How Does Sustainability Affect Financial Performance?
Sustainability can affect financial performance in multiple ways, from better access to financing to increased market share and customer loyalty. Well-implemented sustainability practices lead to lower operational costs, greater employee engagement, and improved brand reputation. Ultimately, it all comes down to the fact that customers are looking for sustainable products and services -- and that businesses must meet that demand if they want to remain competitive.
What Are the Financial Benefits of Sustainability?
The financial benefits of sustainability span from lower operational costs to increased market share. Additionally, sustainable businesses have better access to financing and improved customer loyalty, giving them an edge over their competition.

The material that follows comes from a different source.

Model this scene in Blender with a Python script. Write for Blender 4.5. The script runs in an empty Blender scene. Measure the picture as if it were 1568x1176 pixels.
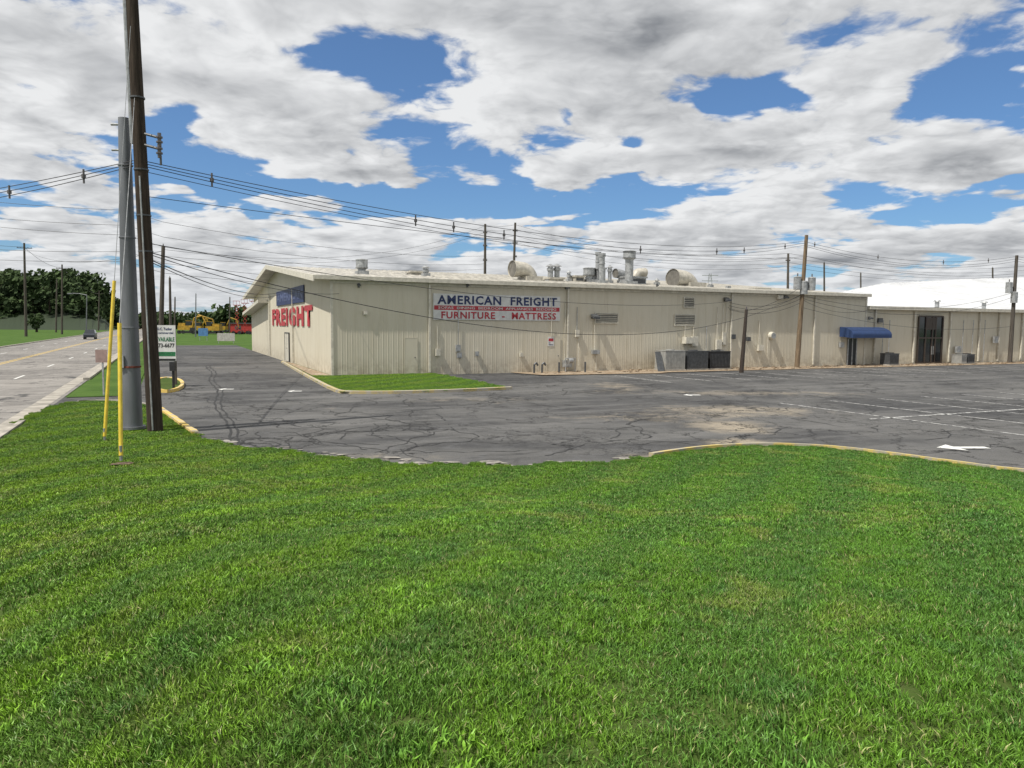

How Does Sustainability Affect Business Performance?
Sustainability has a positive effect on businesses in multiple ways. It can boost employee engagement, improve brand reputation, attract better talent, and give access to new markets. Ultimately, well-implemented sustainability measures can lead to higher financial gains in the long term.
What Is a Sustainability Strategy for Business Performance?
A sustainability strategy for business performance puts environmental stewardship at the forefront of operations. From reducing energy consumption to using renewable resources and investing in waste management, sustainability strategies aim to make companies and individuals working for them more aware of how their actions and consumption impact the environment. Additionally, sustainability strategies can also include measures to support environmental causes, like donating or investing in renewable energy projects. By taking these steps, businesses can ensure their operations are environmentally sustainable, allowing them to reap the financial and ethical benefits that come with it.